From Vision to Venture: The Tools Every NJ Business Owner Needs

July 25, 2025

When small-business owners in Union County need help navigating New Jersey’s maze of permits, financing programs and compliance rules, they often end up at the door of Melissa Rosario, regional director of the New Jersey Small Business Development Center (NJSBDC). In the newest installment of Vintage City Stories, host Don Treich sat down with Rosario to discuss her unlikely ascent from Dominican-Republic TV producer to chamber-of-commerce insider, and now to the top post at one of the state’s most influential entrepreneurship networks.
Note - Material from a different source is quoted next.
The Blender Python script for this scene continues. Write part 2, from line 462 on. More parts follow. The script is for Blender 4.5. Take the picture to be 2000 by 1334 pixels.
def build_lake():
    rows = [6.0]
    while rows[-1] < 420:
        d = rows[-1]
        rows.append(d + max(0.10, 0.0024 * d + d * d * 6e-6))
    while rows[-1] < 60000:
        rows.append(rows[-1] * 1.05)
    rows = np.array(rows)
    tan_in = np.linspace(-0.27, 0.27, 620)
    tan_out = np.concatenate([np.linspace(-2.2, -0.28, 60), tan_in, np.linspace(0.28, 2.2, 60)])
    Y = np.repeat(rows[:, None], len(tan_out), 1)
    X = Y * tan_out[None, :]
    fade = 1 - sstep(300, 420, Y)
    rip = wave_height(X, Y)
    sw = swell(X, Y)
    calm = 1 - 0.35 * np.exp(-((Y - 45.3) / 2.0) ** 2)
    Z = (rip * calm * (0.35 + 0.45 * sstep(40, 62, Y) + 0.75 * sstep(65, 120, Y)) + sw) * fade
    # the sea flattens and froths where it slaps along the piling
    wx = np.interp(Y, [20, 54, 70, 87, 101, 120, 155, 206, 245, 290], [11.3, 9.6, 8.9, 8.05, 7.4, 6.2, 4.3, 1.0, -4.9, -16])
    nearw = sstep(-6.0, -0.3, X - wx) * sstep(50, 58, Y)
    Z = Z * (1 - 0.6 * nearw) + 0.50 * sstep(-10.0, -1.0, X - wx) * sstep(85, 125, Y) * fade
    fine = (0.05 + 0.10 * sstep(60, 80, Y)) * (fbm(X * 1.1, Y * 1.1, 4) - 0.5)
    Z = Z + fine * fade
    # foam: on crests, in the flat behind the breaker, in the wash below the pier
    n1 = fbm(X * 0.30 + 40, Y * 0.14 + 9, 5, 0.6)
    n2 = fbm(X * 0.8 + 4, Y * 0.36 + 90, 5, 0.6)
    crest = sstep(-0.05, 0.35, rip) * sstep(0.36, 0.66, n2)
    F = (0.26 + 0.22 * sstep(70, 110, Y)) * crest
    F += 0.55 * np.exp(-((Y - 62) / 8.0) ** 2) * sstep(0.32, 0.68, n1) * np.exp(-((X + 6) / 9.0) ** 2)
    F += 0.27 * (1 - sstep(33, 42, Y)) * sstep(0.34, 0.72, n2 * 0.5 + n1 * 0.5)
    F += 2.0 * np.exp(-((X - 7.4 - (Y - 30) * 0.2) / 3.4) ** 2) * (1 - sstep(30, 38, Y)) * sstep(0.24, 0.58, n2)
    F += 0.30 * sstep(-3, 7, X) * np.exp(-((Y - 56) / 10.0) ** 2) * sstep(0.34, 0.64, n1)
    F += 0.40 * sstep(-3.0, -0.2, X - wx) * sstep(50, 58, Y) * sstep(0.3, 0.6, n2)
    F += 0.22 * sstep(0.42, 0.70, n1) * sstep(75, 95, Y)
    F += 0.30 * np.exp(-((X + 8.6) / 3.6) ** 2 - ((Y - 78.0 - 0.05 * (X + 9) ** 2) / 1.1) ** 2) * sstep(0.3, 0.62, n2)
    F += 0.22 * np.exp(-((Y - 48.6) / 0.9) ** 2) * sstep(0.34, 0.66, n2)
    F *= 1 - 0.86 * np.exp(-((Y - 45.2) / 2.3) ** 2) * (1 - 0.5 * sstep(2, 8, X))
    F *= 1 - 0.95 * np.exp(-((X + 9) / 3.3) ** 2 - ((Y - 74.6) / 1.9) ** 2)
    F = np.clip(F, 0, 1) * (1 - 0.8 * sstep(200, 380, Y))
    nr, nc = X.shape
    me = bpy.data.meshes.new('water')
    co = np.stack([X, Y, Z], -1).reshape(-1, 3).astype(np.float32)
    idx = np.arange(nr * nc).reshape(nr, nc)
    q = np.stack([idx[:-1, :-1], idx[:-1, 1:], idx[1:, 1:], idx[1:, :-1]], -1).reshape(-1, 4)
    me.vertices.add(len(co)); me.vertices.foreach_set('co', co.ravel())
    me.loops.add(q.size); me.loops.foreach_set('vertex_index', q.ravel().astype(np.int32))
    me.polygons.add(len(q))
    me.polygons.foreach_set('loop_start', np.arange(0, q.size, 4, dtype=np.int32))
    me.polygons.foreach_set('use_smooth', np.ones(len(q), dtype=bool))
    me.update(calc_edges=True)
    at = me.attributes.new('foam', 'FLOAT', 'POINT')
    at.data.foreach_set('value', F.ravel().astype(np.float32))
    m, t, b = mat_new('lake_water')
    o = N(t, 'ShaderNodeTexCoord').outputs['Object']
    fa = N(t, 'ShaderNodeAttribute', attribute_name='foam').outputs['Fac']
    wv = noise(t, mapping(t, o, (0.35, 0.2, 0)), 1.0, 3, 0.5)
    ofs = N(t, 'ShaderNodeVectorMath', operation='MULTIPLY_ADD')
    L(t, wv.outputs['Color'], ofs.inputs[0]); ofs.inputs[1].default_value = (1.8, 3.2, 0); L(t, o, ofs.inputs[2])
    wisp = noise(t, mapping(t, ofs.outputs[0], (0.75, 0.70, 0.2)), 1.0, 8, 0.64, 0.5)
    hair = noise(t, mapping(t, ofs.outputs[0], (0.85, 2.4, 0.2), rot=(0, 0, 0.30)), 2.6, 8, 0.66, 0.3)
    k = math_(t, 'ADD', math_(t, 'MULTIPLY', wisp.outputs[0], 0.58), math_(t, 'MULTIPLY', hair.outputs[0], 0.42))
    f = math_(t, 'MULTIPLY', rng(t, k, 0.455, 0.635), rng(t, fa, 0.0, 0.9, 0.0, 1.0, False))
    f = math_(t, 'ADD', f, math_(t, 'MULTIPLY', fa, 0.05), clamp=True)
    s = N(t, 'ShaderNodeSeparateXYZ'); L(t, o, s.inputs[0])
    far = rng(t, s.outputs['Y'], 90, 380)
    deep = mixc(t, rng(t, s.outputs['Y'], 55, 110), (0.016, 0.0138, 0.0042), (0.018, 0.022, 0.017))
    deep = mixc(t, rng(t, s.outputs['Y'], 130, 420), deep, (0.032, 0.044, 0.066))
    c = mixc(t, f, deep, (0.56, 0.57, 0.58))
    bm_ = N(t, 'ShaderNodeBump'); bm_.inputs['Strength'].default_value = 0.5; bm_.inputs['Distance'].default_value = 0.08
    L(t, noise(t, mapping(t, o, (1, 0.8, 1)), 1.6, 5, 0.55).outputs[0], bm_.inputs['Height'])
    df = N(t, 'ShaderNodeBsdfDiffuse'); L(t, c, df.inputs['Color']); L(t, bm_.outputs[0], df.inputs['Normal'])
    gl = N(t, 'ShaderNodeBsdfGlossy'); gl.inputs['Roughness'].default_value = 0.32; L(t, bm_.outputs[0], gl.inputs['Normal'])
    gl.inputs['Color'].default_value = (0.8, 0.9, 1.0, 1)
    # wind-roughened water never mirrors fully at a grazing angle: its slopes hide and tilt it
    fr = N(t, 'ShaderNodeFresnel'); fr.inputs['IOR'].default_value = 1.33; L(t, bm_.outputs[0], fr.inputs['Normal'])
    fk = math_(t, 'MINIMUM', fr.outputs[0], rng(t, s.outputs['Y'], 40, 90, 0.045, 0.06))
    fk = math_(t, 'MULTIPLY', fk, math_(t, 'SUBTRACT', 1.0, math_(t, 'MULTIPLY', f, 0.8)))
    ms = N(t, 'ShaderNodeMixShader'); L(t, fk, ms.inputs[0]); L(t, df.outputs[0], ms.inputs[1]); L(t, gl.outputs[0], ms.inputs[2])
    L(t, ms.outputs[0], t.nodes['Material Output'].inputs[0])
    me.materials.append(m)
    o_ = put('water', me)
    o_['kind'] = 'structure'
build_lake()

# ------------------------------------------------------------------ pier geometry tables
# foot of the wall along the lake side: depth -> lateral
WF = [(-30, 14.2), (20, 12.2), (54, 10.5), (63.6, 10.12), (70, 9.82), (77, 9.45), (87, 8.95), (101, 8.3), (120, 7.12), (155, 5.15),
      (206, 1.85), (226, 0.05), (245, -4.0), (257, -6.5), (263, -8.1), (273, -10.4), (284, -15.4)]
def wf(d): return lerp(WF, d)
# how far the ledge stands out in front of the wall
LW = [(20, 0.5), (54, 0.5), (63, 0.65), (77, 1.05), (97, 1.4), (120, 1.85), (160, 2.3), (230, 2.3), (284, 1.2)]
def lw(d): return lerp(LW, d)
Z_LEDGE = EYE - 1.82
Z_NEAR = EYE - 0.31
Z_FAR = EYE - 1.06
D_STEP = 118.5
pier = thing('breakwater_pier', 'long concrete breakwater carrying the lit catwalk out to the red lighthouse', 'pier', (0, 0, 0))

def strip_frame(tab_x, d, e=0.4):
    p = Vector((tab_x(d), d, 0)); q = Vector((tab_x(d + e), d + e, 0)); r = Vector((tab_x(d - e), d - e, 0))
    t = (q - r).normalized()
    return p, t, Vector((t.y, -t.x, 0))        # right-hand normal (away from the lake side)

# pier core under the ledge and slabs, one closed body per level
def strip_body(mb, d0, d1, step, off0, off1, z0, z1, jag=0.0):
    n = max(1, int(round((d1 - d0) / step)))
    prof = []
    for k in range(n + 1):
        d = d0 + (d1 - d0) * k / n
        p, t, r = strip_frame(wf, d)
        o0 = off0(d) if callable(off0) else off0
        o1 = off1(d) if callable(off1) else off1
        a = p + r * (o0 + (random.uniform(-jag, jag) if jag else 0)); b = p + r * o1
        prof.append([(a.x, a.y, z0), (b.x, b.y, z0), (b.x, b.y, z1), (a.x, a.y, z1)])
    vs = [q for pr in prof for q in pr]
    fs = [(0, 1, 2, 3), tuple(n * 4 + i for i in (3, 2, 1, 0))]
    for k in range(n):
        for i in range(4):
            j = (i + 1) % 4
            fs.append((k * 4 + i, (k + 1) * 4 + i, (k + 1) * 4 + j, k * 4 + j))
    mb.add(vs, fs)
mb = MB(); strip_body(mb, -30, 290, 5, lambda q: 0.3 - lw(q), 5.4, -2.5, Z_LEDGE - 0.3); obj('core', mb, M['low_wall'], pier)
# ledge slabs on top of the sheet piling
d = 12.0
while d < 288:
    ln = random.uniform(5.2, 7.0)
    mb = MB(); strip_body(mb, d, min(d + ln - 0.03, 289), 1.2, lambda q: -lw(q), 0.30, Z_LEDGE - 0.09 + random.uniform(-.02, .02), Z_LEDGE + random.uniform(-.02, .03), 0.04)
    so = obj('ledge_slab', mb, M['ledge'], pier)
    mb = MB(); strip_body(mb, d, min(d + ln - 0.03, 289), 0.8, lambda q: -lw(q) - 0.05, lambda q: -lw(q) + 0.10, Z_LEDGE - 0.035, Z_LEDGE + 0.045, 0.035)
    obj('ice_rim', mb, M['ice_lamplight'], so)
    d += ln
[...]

Rosario’s résumé is anything but linear. She grew up stocking shelves in her mother’s clothing shops and managing her father’s agricultural-consulting office. At just 16 she created and hosted a Dominican travel program that spotlighted lesser-known historic sites—experience she now calls “my first lesson in storytelling, logistics and selling a vision.” That creative streak led her from a bachelor’s degree in economics to nearly a decade at the Hudson County Chamber of Commerce, where she rose from intern to membership director. “I was the only Latina in the room when I started,” she told Treich. “I made it my job to build programs that finally reflected Hudson County’s 45 percent Hispanic population.”
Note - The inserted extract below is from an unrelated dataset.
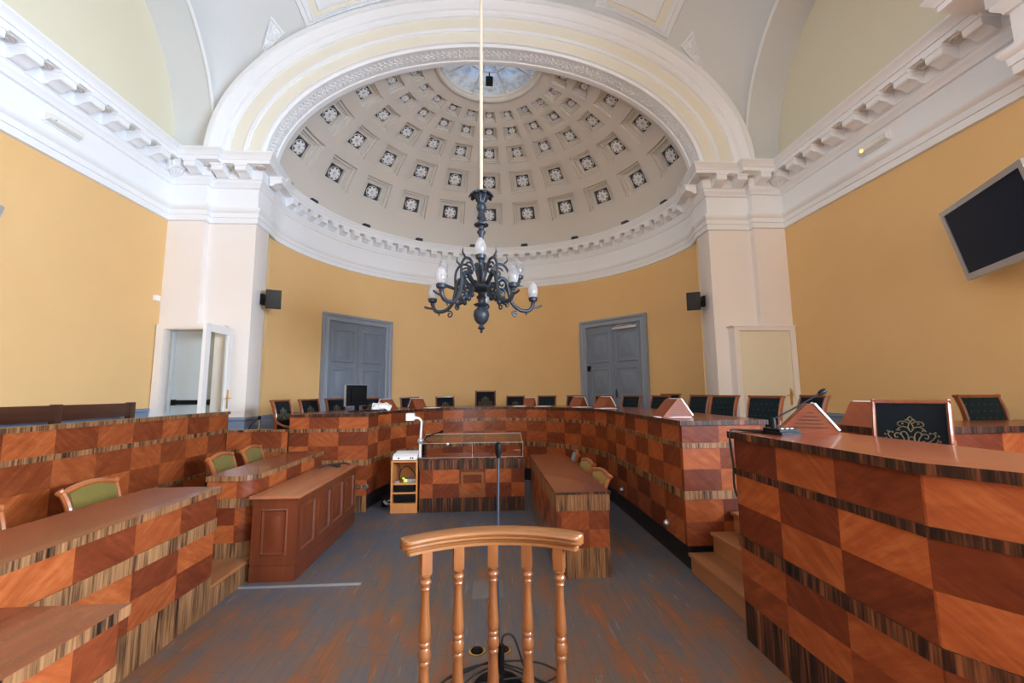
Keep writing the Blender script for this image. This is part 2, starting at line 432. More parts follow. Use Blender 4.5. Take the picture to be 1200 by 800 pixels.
# ------------------------------------------------------------------ room shell
XL, XR, YF, YB = -5.36, 5.42, 7.2, -4.2
CX = .04; AC = (.05, 7.72); AR = 4.12
def apse_arc(r, a0, a1, n): return [(AC[0] + r * math.cos(R(a0 + (a1 - a0) * k / n)), AC[1] + r * math.sin(R(a0 + (a1 - a0) * k / n))) for k in range(n + 1)]
left_nave = [(XL, YB), (XL, YF)]
left_pier = [(XL, YF), (-4.76, YF), (-4.76, YF + .12), (-3.98, YF + .12), (-3.98, 7.74), (-4.06, 7.9)]
apse = apse_arc(AR, 176, 4, 48)
right_pier = [(4.16, 7.9), (4.05, 7.74), (4.05, YF + .12), (4.84, YF + .12), (4.84, YF), (XR, YF)]
right_nave = [(XR, YF), (XR, YB)]

bm = bm_new(); box(bm, -5.6, 5.7, YB - .2, 12.2, -.15, 0.0)
structure('floor', bm, M['floor'], 'worn brown parquet floor with grey scuffed patches', 'floor')
bm = bm_new(); strip(bm, left_nave, 0, 4.62, 0, .15)
structure('wall_left', bm, M['yellow'], 'sunlit yellow left side wall', 'wall')
bm = bm_new(); strip(bm, right_nave, 0, 4.62, 0, .15)
structure('wall_right', bm, M['yellow'], 'shaded yellow right side wall', 'wall')
bm = bm_new(); strip(bm, apse, 0, 5.6, 0, .15, smooth=True)
structure('wall_apse', bm, M['yellow'], 'curved yellow wall of the apse behind the judges', 'wall')
bm = bm_new()
strip(bm, left_pier, 2.73, 5.7, 0, .1); strip(bm, [(XL, YF), (-5.22, YF)], 0, 2.73, 0, .1)
strip(bm, [(-4.33, YF + .12), (-3.98, YF + .12), (-3.98, 7.74), (-4.06, 7.9)], 0, 2.73, 0, .1)
structure('wall_corner_left', bm, M['cream'], 'cream pilaster wall at the left corner with the open doorway', 'wall')
bm = bm_new(); strip(bm, right_pier, 0, 5.7, 0, .1)
structure('wall_corner_right', bm, M['cream'], 'cream pilaster wall at the right corner with the closed door', 'wall')
bm = bm_new(); strip(bm, [(XR, YB), (XL, YB)], 0, 9.2, 0, .15)
structure('wall_back', bm, M['yellow'], 'rear wall behind the viewer', 'wall')
# lunette walls over the cornice
for sx, X, nm in ((-1, XL, 'left'), (1, XR, 'right')):
    bm = bm_new(); x0, x1 = (X - .15, X) if sx < 0 else (X, X + .15)
    box(bm, x0, x1, YB, YF + .1, 4.6, 9.0)
    structure('wall_lunette_' + nm, bm, M['lunette'], 'pale yellow lunette wall above the %s cornice' % nm, 'wall')

# dado
def dado(paths, h=0.0):
    bm = bm_new()
    for p in paths: sweep(bm, p, [(0, 0), (.012, 0), (.012, 1.16 + h), (.03, 1.175 + h), (.03, 1.21 + h), (0, 1.22 + h)])
    return bm
structure('baseboard_left', dado([[(XL, YB), (XL, YF), (-5.35, YF)]], .17), M['dado'], 'blue grey dado along the left wall', 'dado')
structure('baseboard_pier', dado([[(-4.3, YF + .12), (-3.98, YF + .12), (-3.98, 7.74), (-4.06, 7.9)]]), M['dado'], 'blue grey dado round the left pilaster', 'dado')
structure('baseboard_apse', dado([apse]), M['dado'], 'blue grey dado round the curved apse wall', 'dado')
structure('baseboard_right', dado([right_pier[:4] + [(4.84, YF + .12)][:0], [(5.38, YF), (XR, YF), (XR, YB)]]), M['dado'], 'blue grey dado along the right wall', 'dado')

# cornice ------------------------------------------------------------
PROF = [(0, 4.50), (.035, 4.51), (.04, 4.60), (.055, 4.605), (.06, 4.68), (.085, 4.70), (.105, 4.74), (.105, 4.765), (.03, 4.78), (.015, 4.80), (.015, 5.13), (.045, 5.14), (.05, 5.165), (.085, 5.20), (.10, 5.225), (.10, 5.25), (.115, 5.26), (.115, 5.43), (.34, 5.432), (.34, 5.49), (.355, 5.495), (.36, 5.52), (.40, 5.56), (.425, 5.585), (.425, 5.605), (0, 5.63)]
def scaled_sweep(bm, path, sc, prof, mi=0):
    V = []
    for o, z in prof:
        row = []
        base = offset_path(path, 1.0)
        for p, q, s in zip(path, base, sc):
            row.append(bm.verts.new((p[0] + (q[0] - p[0]) * o * s, p[1] + (q[1] - p[1]) * o * s, z)))
        V.append(row)
    for a, b in zip(V, V[1:]):
        for i in range(len(path) - 1): bm.faces.new([a[i], a[i + 1], b[i + 1], b[i]])
    for i in (0, -1): bm.faces.new([r[i] for r in V])
def modillion_mesh(depth, hw):
    bm = bm_new(); d = depth
    prism(bm, [(0, 0), (0, -.165), (d * .2, -.17), (d * .36, -.155), (d * .5, -.13), (d * .75, -.118), (d * .94, -.115), (d, -.10), (d, 0)], -hw, hw, 'X')
    prism(bm, [(0, 0), (0, -.03), (d * 1.07, -.03), (d * 1.07, 0)], -hw - .012, hw + .012, 'X')
    return mesh('modillion', bm, M['white'])
def patera_mesh(r):
    bm = bm_new()
    lathe(bm, [(r, 0), (r, -.012), (r * .9, -.022), (r * .78, -.012)], segs=16)
    for k in range(6):
        a = k * PI / 3; ball(bm, (r * .45 * math.cos(a), r * .45 * math.sin(a), -.014), r * .26, 1, 1, .6, 6, 4)
    ball(bm, (0, 0, -.02), r * .2, u=6, v=4)
    return mesh('patera', bm, M['dome'])
MOD, MODA, PAT, PATA = modillion_mesh(.215, .092), modillion_mesh(.15, .078), patera_mesh(.085), patera_mesh(.06)
def put(me, name, parent, loc, rz):
    o = link(bpy.data.objects.new(name, me)); o.parent = parent; o.location = loc; o.rotation_euler = (0, 0, rz); return o
def mod_line(parent, p, nrm, apse_=False):
    rz = math.atan2(nrm[1], nrm[0]) - PI / 2; s = .075 if apse_ else .115
    put(MODA if apse_ else MOD, 'modillion', parent, (p[0] + nrm[0] * s, p[1] + nrm[1] * s, 5.431), rz)
def pat_line(parent, p, nrm, apse_=False):
    s = .15 if apse_ else .225
    put(PATA if apse_ else PAT, 'patera', parent, (p[0] + nrm[0] * s, p[1] + nrm[1] * s, 5.431), 0)
LSEG = [(XL, YB), (XL, 2.75), (-4.92, 2.75), (-4.92, 3.38), (XL, 3.38), (XL, YF), (-4.76, YF), (-4.76, YF + .12), (-3.98, YF + .12)]
RSEG = [(4.05, YF + .12), (4.84, YF + .12), (4.84, YF), (XR, YF), (XR, 3.38), (4.98, 3.38), (4.98, 2.75), (XR, 2.75), (XR, YB)]
ASEG = [(-3.98, YF + .12), (-3.98, 7.74)] + apse_arc(AR, 174, 6, 60) + [(4.05, 7.74), (4.05, YF + .12)]
bm = bm_new(); lp = LSEG + [(-3.98, 7.74)]; scaled_sweep(bm, lp, [1] * (len(lp) - 1) + [.66], PROF)
tl = structure('trim_left', bm, M['white'], 'white modillion cornice along the sunlit left wall', 'cornice')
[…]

That ground-level work prepared her for the NJSBDC, whose federally and state-funded consulting network serves more than 500 Elizabeth-area companies each year. “I help businesses navigate the complex New Jersey environment,” she said. “It is complex—so we make the road map.” The center offers no-cost, one-on-one advising on capital, technology, export readiness and, increasingly, artificial-intelligence tools that boost productivity.

One signature initiative is “ELLA”—the Women’s Mentoring Program Rosario designed and now runs weekly at William Paterson University. The curriculum addresses three tiers of entrepreneurship: personal readiness, professional skills and day-to-day operations. “You have to figure out yourself first,” she said, stressing that mindset and structure matter as much as revenue projections. A similar program is slated for Elizabeth later this year.
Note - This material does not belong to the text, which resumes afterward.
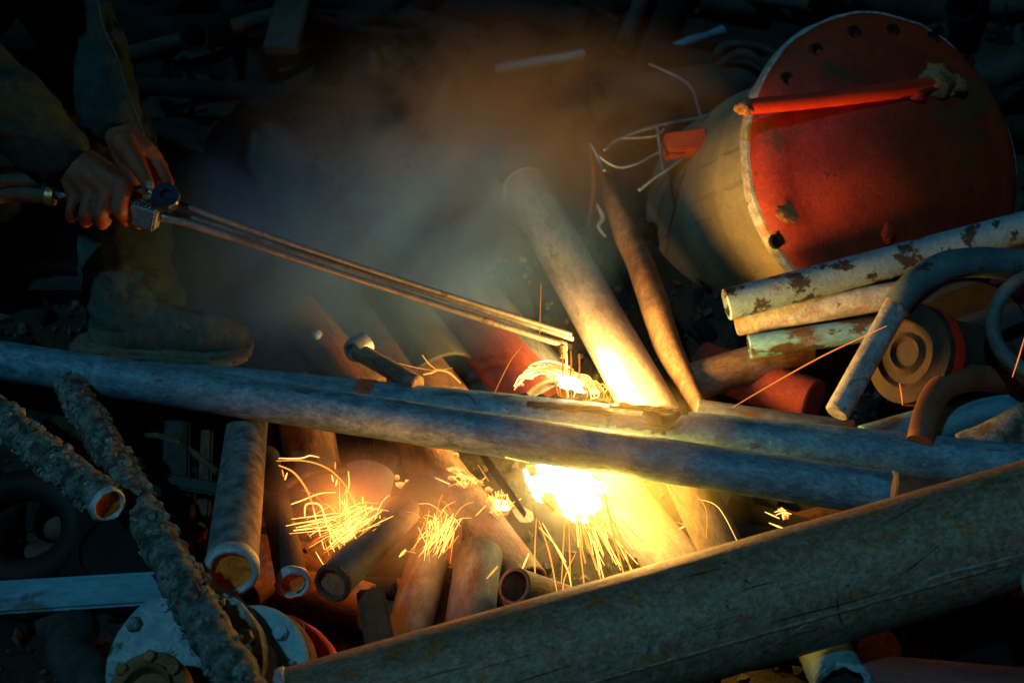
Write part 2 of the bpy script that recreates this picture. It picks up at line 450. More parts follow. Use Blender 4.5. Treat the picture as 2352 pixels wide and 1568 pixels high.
def cut_drop(p, q, t):
    z = (p[1] + q[1]) / 2
    if t > math.pi: t -= 2 * math.pi
    w = .26 + .1 * noise.noise(Vector((z * 60, 3, 0)))
    c = .35 + .15 * noise.noise(Vector((z * 30, 8, 0)))
    if Z1 < z < Z2: return abs(t - c) < w * .8
    if Z2 <= z < Z3: return abs(t - c) < .75 + .35 * noise.noise(Vector((z * 70, 1, 2)))
    return False
pB = pipe('grey pipe being cut, torn open on top beside the flame, behind the long front pipe', B0, B1, r=.0362, mat=galv_b, n=320, seg=72, dent=cut_dent, drop=cut_drop)
def band(o, z0, z1, mat, name, dr=.0012, lump=.0016):
    r = o['_r']
    pr = [(r - .002, z0)] + [(r + dr, z0 + (z1 - z0) * i / 8) for i in range(9)] + [(r - .002, z1)]
    me = lathe_mesh(name, pr, 60, False, lump * .4, 60, random.random() * 30)
    for v in me.vertices:
        if v.co.z < z0 + .004 or v.co.z > z1 - .004: v.co.z += .006 * noise.noise(v.co * 55)
    return link(name, me, mat, o)
band(pB, zB(822), zB(862), metal('red_marking_paint', (.50, .09, .03), (.38, .07, .03), (.10, .07, .05), rust=.40, chip=(.03, .02, .015), chip_amt=.25, chip_scale=40, rough=.6, metallic=0), 'paint_band')
# slag curled up from the cut
def crust_patch(name, label, pts, rad, mat, parent=None):
    o0 = pts[0].copy()
    return link(name, mesh_from(name, [sweep_data(*smooth_path(pts, rad, 5), 10, .45, .004, 60)], o0), mat, parent, mw=Matrix.Translation(o0))
crust_patch('burnt_flap', '', [P(1478, 946, 2.088), P(1510, 962, 2.075), P(1540, 962, 2.073), P(1562, 950, 2.08)], [.006, .011, .010, .004], char, pB)

lip = []
for k, u in enumerate(range(1190, 1600, 18)):
    i = zB(u) / LB
    c = P(*B0).lerp(P(*B1), i)
    h_ = .0355 + .0035 * noise.noise(Vector((k * .9, 2, 5)))
    lip.append(c + Vector((0, .50, .86)).normalized() * h_)
crust_patch('slag_lip', '', lip, [.002] + [.0042 + .0035 * noise.noise(Vector((k * 1.3, 7, 1))) for k in range(len(lip) - 2)] + [.002], char, pB)

pF = pipe('thick rust-bloomed pipe lying across the whole bottom right foreground', (668, 1688, 1.50), (2760, 1085, 1.66), r=.0772, mat=big_pipe, wall=.009, seg=72, n=60,
          dent=lambda r, t, z: r - .0012 * max(0, noise.noise(Vector((t * 1.5, z * 6, 4)))))
pipe_rim(pF, 0, w=.01, wall=.009)
# raised weld bead and gouges on it
FA, FB = P(668, 1688, 1.50), P(2760, 1085, 1.66)
def on_pipe(o, u, v, lift=0.0):
    """the point of the pipe's near surface that is seen at (u, v)"""
    mw = parent_mw(o); inv = mw.inverted()
    a = inv @ CAM; dd = (inv @ P(u, v, 1.0)) - a
    r = o['_r'] + lift
    A_, B_, C_ = dd.x ** 2 + dd.y ** 2, 2 * (a.x * dd.x + a.y * dd.y), a.x ** 2 + a.y ** 2 - r * r
    disc = max(0, B_ * B_ - 4 * A_ * C_)
    t = (-B_ - math.sqrt(disc)) / (2 * A_)
    return CAM + (P(u, v, 1.0) - CAM) * t
def scar(o, pts, rad, mat, name='gouge', flat=.5):
    wp = [on_pipe(o, u, v, -.0004) for u, v in pts]
    if isinstance(rad, float): rad = [rad * .4] + [rad] * (len(pts) - 2) + [rad * .4]
    o0 = wp[0].copy()
    return link(name, mesh_from(name, [sweep_data(*smooth_path(wp, rad, 6), 8, 1.0, rad[1] * .5, 150)], o0), mat, o, mw=Matrix.Translation(o0))
gouge_m = metal('dark_gouge', (.02, .016, .012), (.04, .03, .02), (.09, .04, .012), rust=.4, scale=40, rough=.9, metallic=0, bump=.5)
scrape_m = metal('bright_scrape', (.26, .24, .19), (.36, .34, .28), (.12, .08, .04), rust=.42, scale=40, rough=.6, metallic=.1, bump=.5)
scar(pF, [(2128, 1332), (2180, 1314), (2240, 1300), (2352, 1272)], .0022, scrape_m, 'scrape')
scar(pF, [(1766, 1430), (1850, 1408), (1940, 1385), (2050, 1352)], .0012, gouge_m)
scar(pF, [(1922, 1370), (1925, 1400), (1932, 1425), (1944, 1442)], .0014, gouge_m)
scar(pF, [(2135, 1428), (2170, 1398), (2230, 1385), (2290, 1362)], .0016, gouge_m)
rs = random.Random(12)
for k in range(26):
    u0 = rs.uniform(820, 2330); ax = 1402 - (u0 - 1663) * .285; v0 = ax + rs.uniform(-115, 120); l_ = rs.uniform(30, 170); sl = -.285 + rs.choice((0, 0, .03, -.05, .5)) * rs.uniform(-1, 1)
    scar(pF, [(u0, v0), (u0 + l_ * .5, v0 + l_ * .5 * sl + rs.uniform(-2, 2)), (u0 + l_, v0 + l_ * sl)], rs.uniform(.0005, .0011), rs.choice((gouge_m, gouge_m, scrape_m)), 'scratch')
weld = [on_pipe(pF, u, 1402 - (u - 1663) * .285 + 78, .0002) for u in range(760, 2353, 60)]
link('weld_seam', mesh_from('weld_seam', [sweep_data(*smooth_path(weld, [.0022] * len(weld), 4), 8, 1, .0008, 200)], weld[0]), big_pipe, pF, mw=Matrix.Translation(weld[0]))
for k in range(22):
    u0 = rs.uniform(60, 1900); v0 = 827 + .153 * u0 + rs.uniform(-36, 40); l_ = rs.uniform(20, 120)
    scar(pA, [(u0, v0), (u0 + l_ * .5, v0 + l_ * .075), (u0 + l_, v0 + l_ * (.15 + rs.uniform(-.04, .04)))], rs.uniform(.0004, .0008), rs.choice((gouge_m, galv_b)), 'scratch')
scar(pF, [(2320, 1080), (2340, 1106), (2352, 1130)], .0012, scrape_m, 'scrape')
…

Education, Rosario argued, remains the single biggest gap for start-ups. “Before you write a rent check, write a business plan,” she said. “Think of it like Waze—roads change every day. Without an updated map, you’re lost.” That consulting philosophy dovetails with her upcoming workshop on May 19, where the SBDC will guide companies through New Jersey’s latest small-business grant programs.

Rosario sees enormous potential in Elizabeth’s “hidden-gem” status. With direct rail, port and airport access and a 66-percent Hispanic population, the city is poised for a wave of culturally rooted entrepreneurship, she said. Over the next five years she expects SBDC client numbers in Elizabeth to triple as awareness spreads and new AI-enabled training rolls out. “It takes one person to lead change,” she told Trice. “Once that starts, you’ll see success ripple everywhere.”

Asked for advice to young leaders, Rosario was succinct: “Be persistent. If one door says no, it just means that’s not your door. Keep learning—facts speak louder than intentions.” For now her own facts are clear: a statewide network of eight SBDC centers, hundreds of businesses served each year, and a mission to transform Elizabeth’s diversity into economic momentum. As Treichsummed up, “It’s a labor of love—but the village is gathering.”